For each joint type, Node N1 and Node N2 are used to define the joint itself. Node N1 and Node N2 are no longer required to only connect to rigid bodies. Nodes N1, N2 can be non-coincident, but for better behavior of the joints, it is strongly advised to use initially coincident nodes. Optional nodes Node N3, Node N4 are used for the definition of local coordinate systems on two sides of the joint. Initially the coordinate systems are coincident. Behavior of the joint is determined by relative motion/rotation of these local coordinate systems.

Nodes of the spherical joints N1, N2 should be preferably coincident. Rigid joints may be described by nodes N1, N2. Global coordinate system is used to define initial orientation of the local coordinate system.

Type No.	Joint Type	dx	dy	dz	$θ_{X}$	$θ_{Y}$	$θ_{Z}$
1	Spherical	x	x	x	0	0	0
8	Rigid	x	x	x	x	x	x

x: denotes a fixed degree of freedom

0: denotes a free (user-defined) degree of freedom

For revolute, cylindrical and translational joints, Node N3 is used to define the first axis of the joint local coordinate system. If N3 is not specified, the axis of the joints is defined using the line between node N1 and N2. In this case, nodes N1 and N2 should not be coincident.

Type No.	Joint Type	dx	dy	dz	$θ_{X}$	$θ_{Y}$	$θ_{Z}$
2	Revolute	x	x	x	0	x	x
6	Translational	0	x	x	x	x	x
3	Cylindrical	0	x	x	0	x	x

x: denotes a fixed degree of freedom

0: denotes a free (user-defined) degree of freedom

For universal, free, and planar joints, nodes N3 and N4 are used to define the first and the second axes of the joint local coordinate system.

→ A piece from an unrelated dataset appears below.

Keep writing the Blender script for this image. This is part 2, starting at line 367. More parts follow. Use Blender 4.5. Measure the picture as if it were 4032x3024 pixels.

Type No.	Joint Type	dx	dy	dz	$θ_{X}$	$θ_{Y}$	$θ_{Z}$
4	Planar	x	0	0	0	x	x
5	Universal (development source only)	x	x	x	x	0	0
9	Free	0	0	0	0	0	0

x: denotes a fixed degree of freedom

0: denotes a free (user-defined) degree of freedom

When joint properties are non-isotropic (different stiffness, friction or damping for each non-blocked DOF), a full definition of the local coordinate systems is required. In this case the first axis of the local coordinate system is defined by Node N3, the second axis of the local coordinate system is defined by Node N4, and the third axis is computed automatically.

Depending on skew definition, /PROP/TYPE45 (KJOINT2) calculates force and moment.

$S k e w_I D_{1} = 0; S k e w_I D_{2} = 0$: Take spring local coordinate system.
$S k e w_I D_{1} \neq 0; S k e w_I D_{2} = 0$: Take $S k e w_I D_{1}$
$S k e w_I D_{1} \neq 0; S k e w_I D_{2} \neq 0$: Take mean local coordinate system.; The x-axis of $S k e w_I D_{1}$ and $S k e w_I D_{2}$ must be parallel.
$S k e w_I D_{1} = 0; S k e w_I D_{2} \neq 0$: First set global coordinate system in $S k e w_I D_{1}$ .; Then take mean local coordinate system.